= Record excerpts =
**********

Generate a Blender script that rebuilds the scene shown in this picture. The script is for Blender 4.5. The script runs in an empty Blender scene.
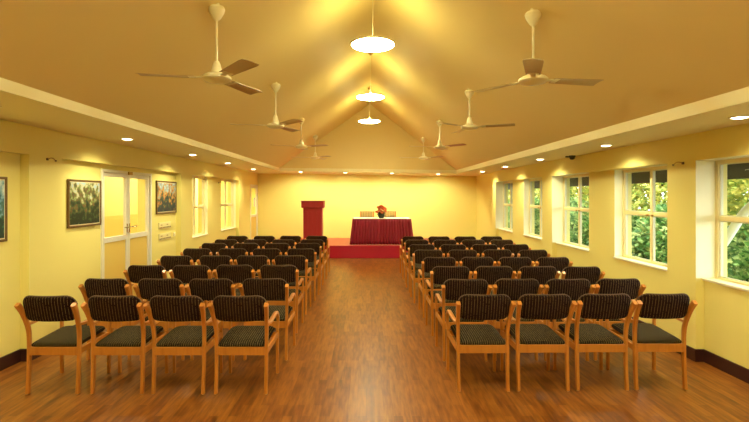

**********

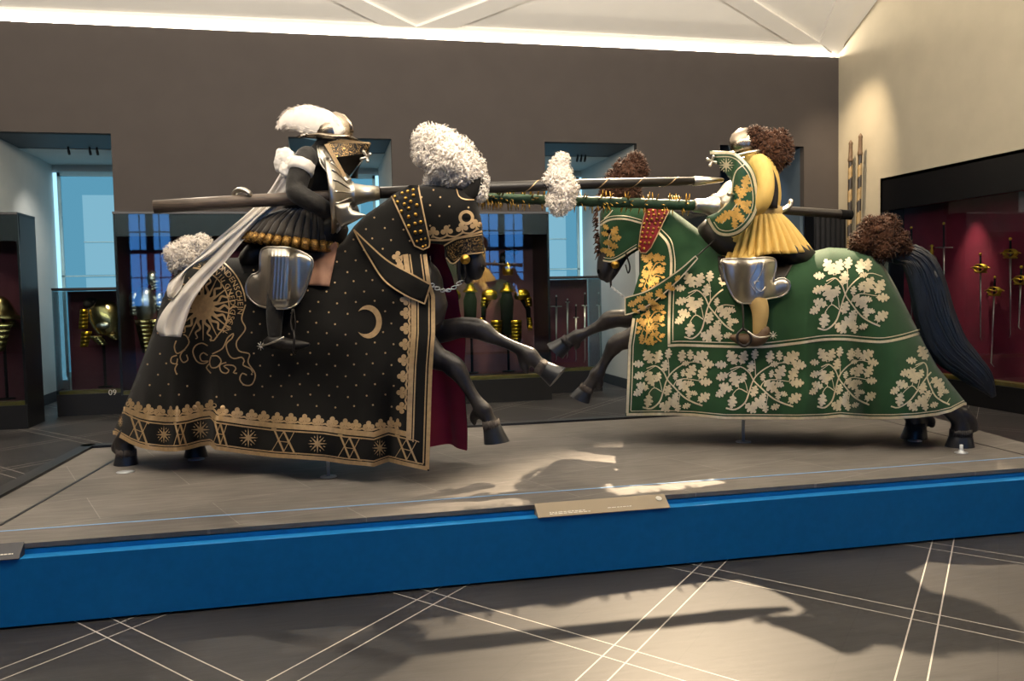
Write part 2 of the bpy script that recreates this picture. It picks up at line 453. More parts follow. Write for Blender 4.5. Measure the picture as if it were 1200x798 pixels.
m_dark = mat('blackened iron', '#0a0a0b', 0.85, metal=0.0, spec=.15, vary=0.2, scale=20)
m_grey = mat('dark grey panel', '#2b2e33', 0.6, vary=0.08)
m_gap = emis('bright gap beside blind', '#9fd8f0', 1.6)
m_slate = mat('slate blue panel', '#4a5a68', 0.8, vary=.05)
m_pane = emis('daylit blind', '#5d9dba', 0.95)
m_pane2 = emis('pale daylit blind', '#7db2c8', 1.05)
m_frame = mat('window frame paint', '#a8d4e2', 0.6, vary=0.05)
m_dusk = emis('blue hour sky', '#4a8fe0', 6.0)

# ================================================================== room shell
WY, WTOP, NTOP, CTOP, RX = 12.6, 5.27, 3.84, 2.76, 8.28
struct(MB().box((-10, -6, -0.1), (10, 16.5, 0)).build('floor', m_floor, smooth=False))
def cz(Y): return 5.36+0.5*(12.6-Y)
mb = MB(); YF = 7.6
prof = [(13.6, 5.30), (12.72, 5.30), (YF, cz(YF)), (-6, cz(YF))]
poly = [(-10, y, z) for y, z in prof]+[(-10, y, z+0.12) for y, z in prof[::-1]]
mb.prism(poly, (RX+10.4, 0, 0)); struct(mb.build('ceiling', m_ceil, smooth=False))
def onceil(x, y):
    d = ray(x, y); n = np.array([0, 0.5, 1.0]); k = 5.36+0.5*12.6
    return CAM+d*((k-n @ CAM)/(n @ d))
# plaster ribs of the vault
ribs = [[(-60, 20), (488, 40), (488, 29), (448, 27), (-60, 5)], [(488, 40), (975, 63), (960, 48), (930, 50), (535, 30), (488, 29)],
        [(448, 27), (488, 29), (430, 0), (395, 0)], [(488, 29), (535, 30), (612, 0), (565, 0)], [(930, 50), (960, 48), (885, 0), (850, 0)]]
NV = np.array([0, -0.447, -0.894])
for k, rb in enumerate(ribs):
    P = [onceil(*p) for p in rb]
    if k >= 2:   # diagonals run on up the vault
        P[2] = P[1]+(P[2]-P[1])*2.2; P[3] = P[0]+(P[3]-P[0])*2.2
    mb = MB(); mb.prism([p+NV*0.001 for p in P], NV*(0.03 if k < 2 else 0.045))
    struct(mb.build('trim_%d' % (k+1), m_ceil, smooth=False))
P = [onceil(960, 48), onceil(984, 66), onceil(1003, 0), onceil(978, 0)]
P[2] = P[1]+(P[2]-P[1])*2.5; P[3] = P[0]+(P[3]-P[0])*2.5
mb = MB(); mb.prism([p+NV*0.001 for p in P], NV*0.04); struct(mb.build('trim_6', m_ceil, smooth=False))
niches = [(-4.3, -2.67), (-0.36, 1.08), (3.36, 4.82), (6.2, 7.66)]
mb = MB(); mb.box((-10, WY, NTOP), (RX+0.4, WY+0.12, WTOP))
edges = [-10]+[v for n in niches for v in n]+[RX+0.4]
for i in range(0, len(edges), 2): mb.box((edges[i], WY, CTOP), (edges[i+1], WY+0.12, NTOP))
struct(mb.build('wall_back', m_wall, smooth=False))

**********

= Task =
The line containing "Write part 2" opens the part, and the line containing "m_dusk = emis('blue" closes it. Output that part exactly, with both, and only that.

= Finished exercise =
Write part 2 of the bpy script that recreates this picture. It picks up at line 453. More parts follow. Write for Blender 4.5. Measure the picture as if it were 1200x798 pixels.
m_dark = mat('blackened iron', '#0a0a0b', 0.85, metal=0.0, spec=.15, vary=0.2, scale=20)
m_grey = mat('dark grey panel', '#2b2e33', 0.6, vary=0.08)
m_gap = emis('bright gap beside blind', '#9fd8f0', 1.6)
m_slate = mat('slate blue panel', '#4a5a68', 0.8, vary=.05)
m_pane = emis('daylit blind', '#5d9dba', 0.95)
m_pane2 = emis('pale daylit blind', '#7db2c8', 1.05)
m_frame = mat('window frame paint', '#a8d4e2', 0.6, vary=0.05)
m_dusk = emis('blue hour sky', '#4a8fe0', 6.0)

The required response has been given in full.